Saya sama sekali belum pernah memegang buku karangan Alice Sebold tersebut (tapi saya sering melihat tumpukan bukunya di Gramedia), tapi saya yakin ada alasan kuat tertentu kenapa buku tersebut bisa begitu berhasil baik di mata kritik maupun konsumen umum. Setidaknya yang ada di benak saya novel tersebut memngandung muapan filosofis di balik imajinasi alam bakanya – yang sepertinya gagal ditangkap oleh Peter Jackson.

The Lovely Bones seakan-akan mengalami dilema antara mempertontonkan drama meloankolis seorang gadis yang menyaksikan keluarganya dari alam baka, kisah burtal pembunuhan seorang gadis di bawah umur, dan teknologi visual tingkat tinggi yang sudah membunuh segala macam esensi dari cerita ini sendiri. Yap, The Lovely Bonesi menghadirkan konsep alam baka yang mencengangkan mata, tapi cuma sampai di situ, film ini cuma cantik di luar tapi kosong di dalam. Tidak bernyawa. Tidak hidup. Parahnya film ini sama sekali tidak berhasil menunjukkan apapun selain pernak-pernik visualisasi tersebut.

Apakah saya sebagai penonton harus merasa simpati kepada Suzy Salmon hanya karena visulisasi alam bakanya yang cantik? Bahkan tidak satu bagian pun dari narasi Suzy Salmon yang mampu memancing kepedulian pada tokohnya.
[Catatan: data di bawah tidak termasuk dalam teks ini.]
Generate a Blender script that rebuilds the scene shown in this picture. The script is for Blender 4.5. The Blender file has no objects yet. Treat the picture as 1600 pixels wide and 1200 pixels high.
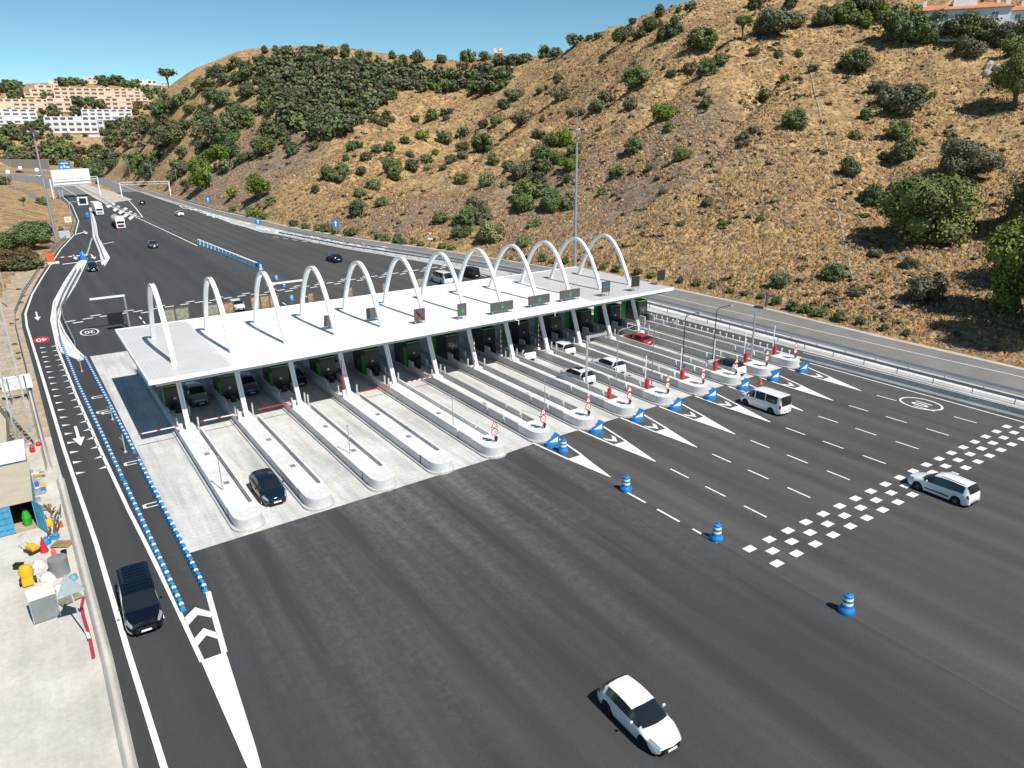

Tidakkah Suzy merasa marah, merasa dendam, merasa geram dengan pembunuhnya – bahkan The Lovely Bones gagal menunjukkan hal ini. Faktanya, Suzy cuma berkeliaran di alam baka entah apa tujuannya, sementara keluarganya di alam bawah kalang kabut atas kematiannya – apakah hal ini serta merta bisa membuat saya peduli pada tokohnya? Dan saya pun menolak mentah-mentah kalau kekuatan film ini justru ada di kesurrealismean penggambaran alam bakanya karena visualisasi absurd film ini sama kosongnya dengan arwah Suzy Salmon. Tidak ada nilai-nilai filosofis. Dan adakah simbolisme yang kuat dan bermakna di balik adegan-adegan absurd tersebut? Seperti yang saya bilang sebelumnya, visualisasi di The Lovely Bones lebih cocok disebut pernak-pernik yang ditempel tak keruan, ketimbang sebuah keabsurdan yang bermakna.

Peter Jackson jelas sudah menghadirkan alam baka yang cantik dan menawan bagi Suzy Salmon, dan Suzy tidak terlalu bermasalah di dalamnya, lantas di bagian mana lagi saya harus bersimpati pada Suzy?